### Direction
Both the line containing "Reconstruct this image" and the line containing "SC.camera = cam" are part of the range to copy, along with every line between them. Copy it exactly and leave out the pictures.

### Data rows

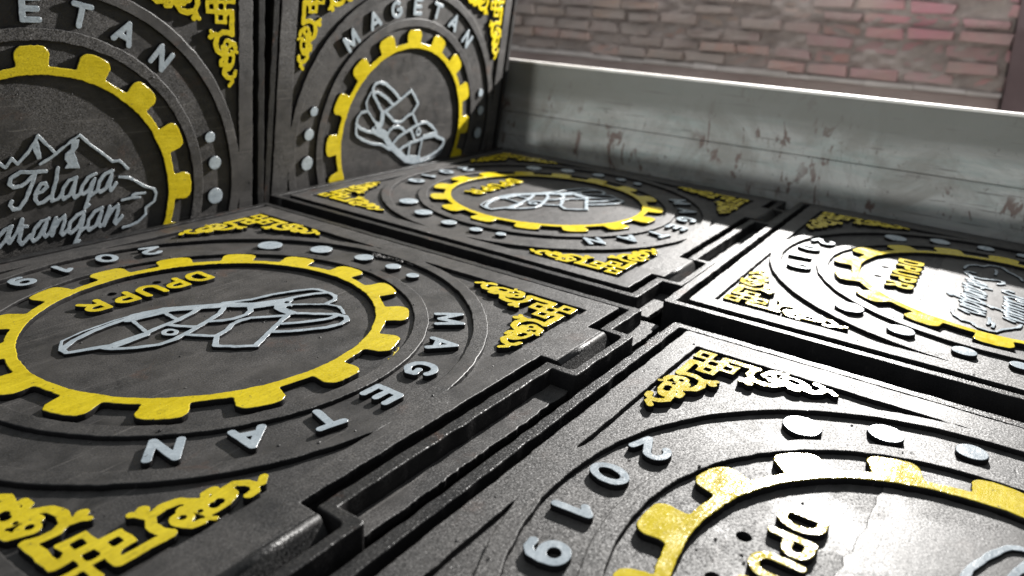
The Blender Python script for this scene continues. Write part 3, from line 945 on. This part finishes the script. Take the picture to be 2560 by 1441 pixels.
while z < 2.05:
    hgt = 0.120 + rnd.uniform(-.014, .014)
    y = -5.2 + (0.17 if row % 2 else 0.0)
    while y < 1.55:
        L = 0.44 + rnd.uniform(-.07, .07)
        y1 = min(y + L, 1.585 + rnd.uniform(-.03, .02))
        d = rnd.uniform(-.03, .055)
        if rnd.random() < 0.10: d = -0.055
        tone = rnd.random()
        vs = []
        zz = z + rnd.uniform(-.008, .008)
        for X, Y, Z in ((0, y, zz), (0, y1, zz), (0, y1, zz + hgt), (0, y, zz + hgt)):
            vs.append((Y + rnd.uniform(-.022, .022), Z + rnd.uniform(-.020, .020)))
        # front face bulged: 3x2 grid, pushed corners
        fr = []
        for (Y, Z) in vs:
            cy, cz = (y + y1) / 2, zz + hgt / 2
            fr.append(bm.verts.new(Vector((BX + .028 + d + rnd.uniform(-.008, .008), cy + (Y - cy) * .95, cz + (Z - cz) * .84)) * S))
        bk = [bm.verts.new(Vector((BX - .08, Y, Z)) * S) for (Y, Z) in vs]
        fcs = [bm.faces.new(fr)]
        for k in range(4):
            fcs.append(bm.faces.new([fr[(k + 1) % 4], fr[k], bk[k], bk[(k + 1) % 4]]))
        for q in fcs:
            q[lay] = tone
        y = y1 + 0.032 + rnd.uniform(-.01, .012)
        if y1 >= 1.55: break
    z += hgt + 0.026 + rnd.uniform(-.004, .006)
    row += 1
bmesh.ops.recalc_face_normals(bm, faces=bm.faces)
bme = bpy.data.meshes.new('bricks')
bm.to_mesh(bme); bm.free()
bme.materials.append(M_BRICK)
root = empty('brick_wall')
obj('brickwork', bme, root)
# mortar bed: lumpy sheet with depth
bm = bmesh.new()
ny, nz = 150, 36
grid = []
for i in range(ny + 1):
    r_ = []
    for j in range(nz + 1):
        r_.append(bm.verts.new(Vector((BX + .008 + .022 * math.sin(i * .9 + 2 * math.sin(j * 1.7)) + rnd.uniform(-.008, .008), -5.3 + 6.87 * i / ny, .33 + 1.77 * j / nz)) * S))
    grid.append(r_)
for i in range(ny):
    for j in range(nz):
        bm.faces.new([grid[i][j], grid[i + 1][j], grid[i + 1][j + 1], grid[i][j + 1]])
mme = bpy.data.meshes.new('mortar')
for q in bm.faces: q.smooth = True
bm.to_mesh(mme); bm.free()
mme.materials.append(M_MORTAR)
obj('mortar', mme, root)
obj('backing', box_mesh([(BX - .5, BX - .05, -5.3, 1.56, GZ + .001, 2.10)], M_MORTAR), root)
# lower rendered dado and its ledge, coloured paler for the light on it (uneven)
bx = []
y = -5.3
while y < 1.56:
    y1 = min(y + rnd.uniform(.25, .6), 1.57)
    bx.append((BX - .04, BX + .085 + rnd.uniform(-.012, .012), y, y1 + .004, .300 + rnd.uniform(-.006, .006), .352 + rnd.uniform(-.012, .016)))
    y = y1
obj('ledge', box_mesh(bx, M_LEDGE, .006, .008), root)
obj('dado', box_mesh([(BX - .045, BX + .060, -5.3, 1.565, GZ + .001, .302)], M_PLASTER, 0, .01), root)
tag(root, 'old brick wall with a red flare tint painted in above a plain plastered dado', 'brick wall')
M_POST = simple('dark_brown_grey_paint', (0.11, 0.075, 0.080), (0.16, 0.115, 0.12), 5, 0.8)
root = empty('pillar')
obj('shaft', box_mesh([(BX - .5, BX + .30, 1.60, 2.6, GZ + .001, 2.3)], M_POST, 0, .01), root)
tag(root, 'dark brownish grey pillar at the right end of the brick wall', 'pillar')
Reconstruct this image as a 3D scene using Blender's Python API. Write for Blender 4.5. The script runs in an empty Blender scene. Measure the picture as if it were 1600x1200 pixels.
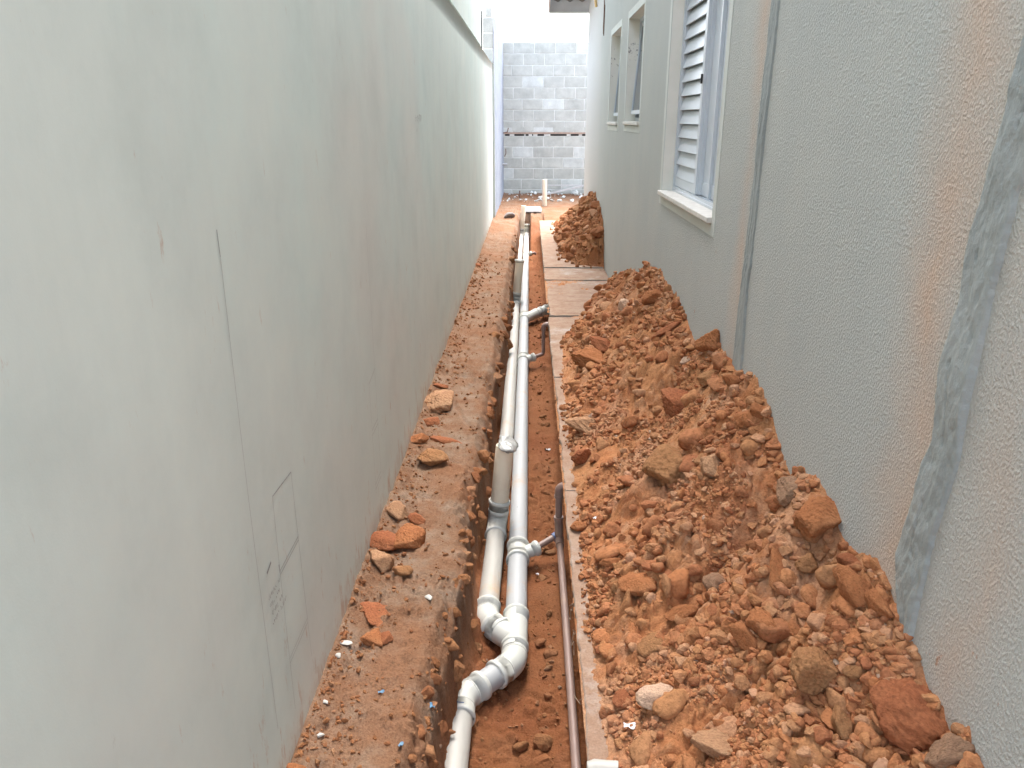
import bpy, bmesh, math, random
import numpy as np
from mathutils import Vector, Matrix

random.seed(7)
RNG = np.random.default_rng(11)
SC = bpy.context.scene
COL = SC.collection

# ------------------------------------------------------------------ camera, sky, sun, exposure
cam_d = bpy.data.cameras.new('camera')
cam = bpy.data.objects.new('camera', cam_d)
COL.objects.link(cam)
cam.location = (0, 0, 1.5)
cam.rotation_euler = (math.radians(90 - 19.03), 0, math.radians(1.27))
cam_d.sensor_width = 36
cam_d.lens = 27.0
cam_d.clip_start = 0.02
cam_d.clip_end = 400
SC.camera = cam

SUN_EL, SUN_ROT = math.radians(63), math.radians(9)
world = bpy.data.worlds.new('World')
SC.world = world
world.use_nodes = True
wn = world.node_tree
sky = wn.nodes.new('ShaderNodeTexSky')
sky.sky_type = 'NISHITA'
sky.sun_disc = False
sky.sun_elevation = SUN_EL
sky.sun_rotation = SUN_ROT
sky.air_density = 1.0
sky.dust_density = 4.0
sky.ozone_density = 1.0
hsv = wn.nodes.new('ShaderNodeHueSaturation')
hsv.inputs['Saturation'].default_value = 0.58
wn.links.new(sky.outputs[0], hsv.inputs['Color'])
wn.links.new(hsv.outputs[0], wn.nodes['Background'].inputs[0])
wn.nodes['Background'].inputs[1].default_value = 0.15

sun_d = bpy.data.lights.new('sun', 'SUN')
sun_d.energy = 0.7
sun_d.angle = math.radians(30)
sun_d.color = (1.0, 0.98, 0.95)
sun = bpy.data.objects.new('sun', sun_d)
COL.objects.link(sun)
# the sky's sun stands at azimuth SUN_ROT clockwise from +Y
sd = Vector((math.sin(SUN_ROT) * math.cos(SUN_EL), math.cos(SUN_ROT) * math.cos(SUN_EL), math.sin(SUN_EL)))
sun.rotation_euler = sd.to_track_quat('Z', 'Y').to_euler()

SC.view_settings.view_transform = 'Standard'
SC.view_settings.look = 'None'
SC.view_settings.exposure = 3.05
SC.view_settings.gamma = 1
SC.view_settings.use_curve_mapping = False
SC.render.engine = 'CYCLES'
SC.cycles.max_bounces = 10
SC.cycles.diffuse_bounces = 8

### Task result
Reconstruct this image as a 3D scene using Blender's Python API. Write for Blender 4.5. The script runs in an empty Blender scene. Measure the picture as if it were 1600x1200 pixels.
import bpy, bmesh, math, random
import numpy as np
from mathutils import Vector, Matrix

random.seed(7)
RNG = np.random.default_rng(11)
SC = bpy.context.scene
COL = SC.collection

# ------------------------------------------------------------------ camera, sky, sun, exposure
cam_d = bpy.data.cameras.new('camera')
cam = bpy.data.objects.new('camera', cam_d)
COL.objects.link(cam)
cam.location = (0, 0, 1.5)
cam.rotation_euler = (math.radians(90 - 19.03), 0, math.radians(1.27))
cam_d.sensor_width = 36
cam_d.lens = 27.0
cam_d.clip_start = 0.02
cam_d.clip_end = 400
SC.camera = cam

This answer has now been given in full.